[START Dataset excerpt]
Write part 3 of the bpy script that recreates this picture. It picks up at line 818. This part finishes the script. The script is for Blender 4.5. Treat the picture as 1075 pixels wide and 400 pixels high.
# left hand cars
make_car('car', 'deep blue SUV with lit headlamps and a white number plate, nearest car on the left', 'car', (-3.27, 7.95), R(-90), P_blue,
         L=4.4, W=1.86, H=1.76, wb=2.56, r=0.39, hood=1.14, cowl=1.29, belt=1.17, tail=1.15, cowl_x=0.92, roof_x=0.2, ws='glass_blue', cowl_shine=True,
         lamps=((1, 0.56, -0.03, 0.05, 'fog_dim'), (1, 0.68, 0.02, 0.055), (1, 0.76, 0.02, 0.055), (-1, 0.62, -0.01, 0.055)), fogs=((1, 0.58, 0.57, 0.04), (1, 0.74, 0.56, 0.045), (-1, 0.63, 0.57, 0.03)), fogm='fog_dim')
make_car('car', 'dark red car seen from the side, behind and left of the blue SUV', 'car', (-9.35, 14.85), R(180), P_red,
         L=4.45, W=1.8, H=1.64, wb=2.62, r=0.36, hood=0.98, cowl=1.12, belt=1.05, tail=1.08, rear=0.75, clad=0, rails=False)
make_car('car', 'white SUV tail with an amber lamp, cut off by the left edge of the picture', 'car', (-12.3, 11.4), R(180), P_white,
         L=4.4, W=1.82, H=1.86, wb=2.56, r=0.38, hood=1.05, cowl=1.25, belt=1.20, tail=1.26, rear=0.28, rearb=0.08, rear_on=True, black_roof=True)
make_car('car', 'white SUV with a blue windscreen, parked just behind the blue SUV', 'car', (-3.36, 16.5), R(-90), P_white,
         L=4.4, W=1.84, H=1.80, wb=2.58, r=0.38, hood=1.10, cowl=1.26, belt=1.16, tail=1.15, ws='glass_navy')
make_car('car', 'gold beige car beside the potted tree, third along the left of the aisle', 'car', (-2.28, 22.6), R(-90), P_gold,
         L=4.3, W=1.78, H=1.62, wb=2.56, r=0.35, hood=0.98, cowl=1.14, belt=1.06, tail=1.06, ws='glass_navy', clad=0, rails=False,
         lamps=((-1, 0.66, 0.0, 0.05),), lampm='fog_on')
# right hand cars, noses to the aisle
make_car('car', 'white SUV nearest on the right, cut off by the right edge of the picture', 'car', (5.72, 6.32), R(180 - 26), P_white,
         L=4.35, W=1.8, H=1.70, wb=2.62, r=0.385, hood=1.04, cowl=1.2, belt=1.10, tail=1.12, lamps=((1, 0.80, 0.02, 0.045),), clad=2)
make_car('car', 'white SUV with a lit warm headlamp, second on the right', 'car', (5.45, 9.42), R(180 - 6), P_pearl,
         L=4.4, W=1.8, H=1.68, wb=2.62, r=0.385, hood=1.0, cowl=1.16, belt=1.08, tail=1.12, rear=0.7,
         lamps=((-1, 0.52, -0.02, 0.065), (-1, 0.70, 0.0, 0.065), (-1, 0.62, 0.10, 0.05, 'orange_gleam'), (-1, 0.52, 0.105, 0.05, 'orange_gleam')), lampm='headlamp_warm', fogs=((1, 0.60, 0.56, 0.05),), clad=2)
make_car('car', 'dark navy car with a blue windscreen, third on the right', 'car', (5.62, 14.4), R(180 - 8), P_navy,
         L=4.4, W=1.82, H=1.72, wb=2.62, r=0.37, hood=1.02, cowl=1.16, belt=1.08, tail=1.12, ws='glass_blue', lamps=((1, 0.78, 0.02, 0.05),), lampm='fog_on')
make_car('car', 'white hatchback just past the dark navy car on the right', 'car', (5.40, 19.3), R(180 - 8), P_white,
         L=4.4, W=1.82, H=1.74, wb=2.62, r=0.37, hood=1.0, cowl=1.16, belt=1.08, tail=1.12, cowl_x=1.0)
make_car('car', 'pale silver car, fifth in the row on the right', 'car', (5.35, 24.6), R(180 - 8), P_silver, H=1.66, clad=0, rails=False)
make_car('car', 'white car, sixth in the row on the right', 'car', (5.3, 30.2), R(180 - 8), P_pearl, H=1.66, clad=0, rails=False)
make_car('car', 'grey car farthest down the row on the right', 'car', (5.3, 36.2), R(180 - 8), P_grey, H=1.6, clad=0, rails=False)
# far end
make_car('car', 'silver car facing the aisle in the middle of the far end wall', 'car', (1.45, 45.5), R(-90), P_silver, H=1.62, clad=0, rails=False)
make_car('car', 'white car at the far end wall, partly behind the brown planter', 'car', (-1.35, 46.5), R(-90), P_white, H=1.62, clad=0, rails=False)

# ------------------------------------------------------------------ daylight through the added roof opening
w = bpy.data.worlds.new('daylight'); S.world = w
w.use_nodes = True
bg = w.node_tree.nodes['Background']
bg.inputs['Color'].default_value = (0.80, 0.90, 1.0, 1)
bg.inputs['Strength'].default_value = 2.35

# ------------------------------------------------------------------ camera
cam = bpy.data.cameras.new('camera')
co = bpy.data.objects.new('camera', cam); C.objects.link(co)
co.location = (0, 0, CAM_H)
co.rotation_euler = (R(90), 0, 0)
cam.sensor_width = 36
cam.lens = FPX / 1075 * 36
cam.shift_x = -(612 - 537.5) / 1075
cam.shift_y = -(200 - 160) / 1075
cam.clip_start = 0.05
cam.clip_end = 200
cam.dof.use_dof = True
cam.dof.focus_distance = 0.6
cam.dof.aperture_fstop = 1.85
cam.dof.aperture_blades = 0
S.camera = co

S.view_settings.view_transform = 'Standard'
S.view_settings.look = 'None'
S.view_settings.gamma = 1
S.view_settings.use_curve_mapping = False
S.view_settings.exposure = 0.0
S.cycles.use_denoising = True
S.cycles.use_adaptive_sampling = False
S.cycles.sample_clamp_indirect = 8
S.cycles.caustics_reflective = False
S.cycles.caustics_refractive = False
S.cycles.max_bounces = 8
[END Dataset excerpt]
→ What the task asks: Copy out the material above in its entirety. Every detail must match.

→ Task response:
Write part 3 of the bpy script that recreates this picture. It picks up at line 818. This part finishes the script. The script is for Blender 4.5. Treat the picture as 1075 pixels wide and 400 pixels high.
# left hand cars
make_car('car', 'deep blue SUV with lit headlamps and a white number plate, nearest car on the left', 'car', (-3.27, 7.95), R(-90), P_blue,
         L=4.4, W=1.86, H=1.76, wb=2.56, r=0.39, hood=1.14, cowl=1.29, belt=1.17, tail=1.15, cowl_x=0.92, roof_x=0.2, ws='glass_blue', cowl_shine=True,
         lamps=((1, 0.56, -0.03, 0.05, 'fog_dim'), (1, 0.68, 0.02, 0.055), (1, 0.76, 0.02, 0.055), (-1, 0.62, -0.01, 0.055)), fogs=((1, 0.58, 0.57, 0.04), (1, 0.74, 0.56, 0.045), (-1, 0.63, 0.57, 0.03)), fogm='fog_dim')
make_car('car', 'dark red car seen from the side, behind and left of the blue SUV', 'car', (-9.35, 14.85), R(180), P_red,
         L=4.45, W=1.8, H=1.64, wb=2.62, r=0.36, hood=0.98, cowl=1.12, belt=1.05, tail=1.08, rear=0.75, clad=0, rails=False)
make_car('car', 'white SUV tail with an amber lamp, cut off by the left edge of the picture', 'car', (-12.3, 11.4), R(180), P_white,
         L=4.4, W=1.82, H=1.86, wb=2.56, r=0.38, hood=1.05, cowl=1.25, belt=1.20, tail=1.26, rear=0.28, rearb=0.08, rear_on=True, black_roof=True)
make_car('car', 'white SUV with a blue windscreen, parked just behind the blue SUV', 'car', (-3.36, 16.5), R(-90), P_white,
         L=4.4, W=1.84, H=1.80, wb=2.58, r=0.38, hood=1.10, cowl=1.26, belt=1.16, tail=1.15, ws='glass_navy')
make_car('car', 'gold beige car beside the potted tree, third along the left of the aisle', 'car', (-2.28, 22.6), R(-90), P_gold,
         L=4.3, W=1.78, H=1.62, wb=2.56, r=0.35, hood=0.98, cowl=1.14, belt=1.06, tail=1.06, ws='glass_navy', clad=0, rails=False,
         lamps=((-1, 0.66, 0.0, 0.05),), lampm='fog_on')
# right hand cars, noses to the aisle
make_car('car', 'white SUV nearest on the right, cut off by the right edge of the picture', 'car', (5.72, 6.32), R(180 - 26), P_white,
         L=4.35, W=1.8, H=1.70, wb=2.62, r=0.385, hood=1.04, cowl=1.2, belt=1.10, tail=1.12, lamps=((1, 0.80, 0.02, 0.045),), clad=2)
make_car('car', 'white SUV with a lit warm headlamp, second on the right', 'car', (5.45, 9.42), R(180 - 6), P_pearl,
         L=4.4, W=1.8, H=1.68, wb=2.62, r=0.385, hood=1.0, cowl=1.16, belt=1.08, tail=1.12, rear=0.7,
         lamps=((-1, 0.52, -0.02, 0.065), (-1, 0.70, 0.0, 0.065), (-1, 0.62, 0.10, 0.05, 'orange_gleam'), (-1, 0.52, 0.105, 0.05, 'orange_gleam')), lampm='headlamp_warm', fogs=((1, 0.60, 0.56, 0.05),), clad=2)
make_car('car', 'dark navy car with a blue windscreen, third on the right', 'car', (5.62, 14.4), R(180 - 8), P_navy,
         L=4.4, W=1.82, H=1.72, wb=2.62, r=0.37, hood=1.02, cowl=1.16, belt=1.08, tail=1.12, ws='glass_blue', lamps=((1, 0.78, 0.02, 0.05),), lampm='fog_on')
make_car('car', 'white hatchback just past the dark navy car on the right', 'car', (5.40, 19.3), R(180 - 8), P_white,
         L=4.4, W=1.82, H=1.74, wb=2.62, r=0.37, hood=1.0, cowl=1.16, belt=1.08, tail=1.12, cowl_x=1.0)
make_car('car', 'pale silver car, fifth in the row on the right', 'car', (5.35, 24.6), R(180 - 8), P_silver, H=1.66, clad=0, rails=False)
make_car('car', 'white car, sixth in the row on the right', 'car', (5.3, 30.2), R(180 - 8), P_pearl, H=1.66, clad=0, rails=False)
make_car('car', 'grey car farthest down the row on the right', 'car', (5.3, 36.2), R(180 - 8), P_grey, H=1.6, clad=0, rails=False)
# far end
make_car('car', 'silver car facing the aisle in the middle of the far end wall', 'car', (1.45, 45.5), R(-90), P_silver, H=1.62, clad=0, rails=False)
make_car('car', 'white car at the far end wall, partly behind the brown planter', 'car', (-1.35, 46.5), R(-90), P_white, H=1.62, clad=0, rails=False)

# ------------------------------------------------------------------ daylight through the added roof opening
w = bpy.data.worlds.new('daylight'); S.world = w
w.use_nodes = True
bg = w.node_tree.nodes['Background']
bg.inputs['Color'].default_value = (0.80, 0.90, 1.0, 1)
bg.inputs['Strength'].default_value = 2.35

# ------------------------------------------------------------------ camera
cam = bpy.data.cameras.new('camera')
co = bpy.data.objects.new('camera', cam); C.objects.link(co)
co.location = (0, 0, CAM_H)
co.rotation_euler = (R(90), 0, 0)
cam.sensor_width = 36
cam.lens = FPX / 1075 * 36
cam.shift_x = -(612 - 537.5) / 1075
cam.shift_y = -(200 - 160) / 1075
cam.clip_start = 0.05
cam.clip_end = 200
cam.dof.use_dof = True
cam.dof.focus_distance = 0.6
cam.dof.aperture_fstop = 1.85
cam.dof.aperture_blades = 0
S.camera = co

S.view_settings.view_transform = 'Standard'
S.view_settings.look = 'None'
S.view_settings.gamma = 1
S.view_settings.use_curve_mapping = False
S.view_settings.exposure = 0.0
S.cycles.use_denoising = True
S.cycles.use_adaptive_sampling = False
S.cycles.sample_clamp_indirect = 8
S.cycles.caustics_reflective = False
S.cycles.caustics_refractive = False
S.cycles.max_bounces = 8